The recognition of our limitation and inability to be like God makes faith a necessity, since faith allows us to believe that despite our inability, God approaches us. We are “not yet endowed with the contemplating God, but we are nurtured by faith and led along ways to practice our faith, in order to make ourselves fit and suitable for the contemplation of God” (De Trinitate 1.3). By the mercy of God, we trust in Him and not ourselves in order to arrive at what faith promises. When that happens “faith will not exist anymore, since by faith we believe things that are not seen; and [in heaven] we will be given the vision of the realities that we now believe” (De Trinitate 14.4)

According to Augustine in De Trinitate, faith nourishes us and hope allows us to live in expectation for perfect happiness. We can live in joy even now, albeit imperfectly, yet this joy can grow the more our hope grows. Hope then allows us to bear with the hardships of life and to persevere in our faith despite challenges we may encounter. Hope tells us that in the end we will be given the peace that our restless hearts long for, and “all our desires will give way to the fullness of joy. We will see the Father and that will be enough for us.” (De Trinitate 1.17)

Augustine finds hopeful promises in the Psalms: “the desire of the soul shall be fulfilled with good things, the Trinity’s immutable goodness (Psalm 102:5), whose image the soul is; and in order that this image may never be adulterated, God will hide the soul in his presence (Psalm 30:21), and saturated with such great abundance, the soul will no longer delight in sin.” (De Trinitate 14.20)
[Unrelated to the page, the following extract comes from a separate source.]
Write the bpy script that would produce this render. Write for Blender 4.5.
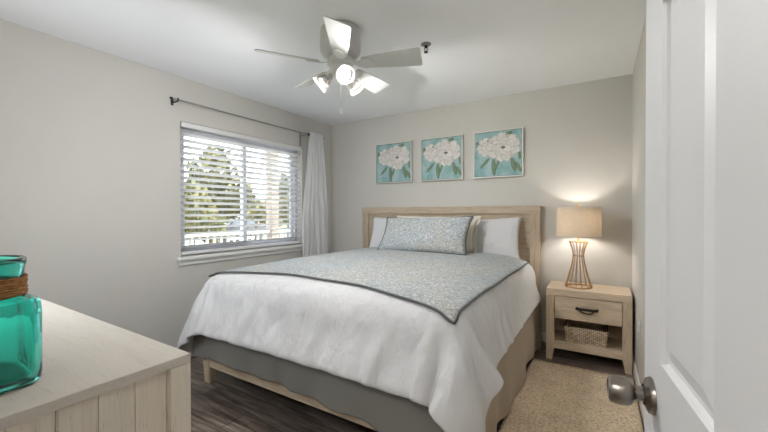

We have seen how faith and hope weave together, and now let us see how the third theological virtue of love is the third strand woven into this triune way to heaven: Since blessed are the pure of heart, because they will see God, it is necessary to love God by faith; otherwise the heart cannot be purified and made fit and suitable to contemplate Him. Where, then, can one find the three virtues that the author of Scripture longs to build in our souls, namely faith, hope and charity, if not in the soul of the one who believes what God instructs, and hopes for and loves what is believed? (De Trinitate 8.6) God builds up our souls by enlarging them with the love given to us in Jesus Christ, which we receive in faith, and which allows us to stand in hope of a reality where already made pure we will love God with our whole heart, soul and strength, our neighbor like ourselves.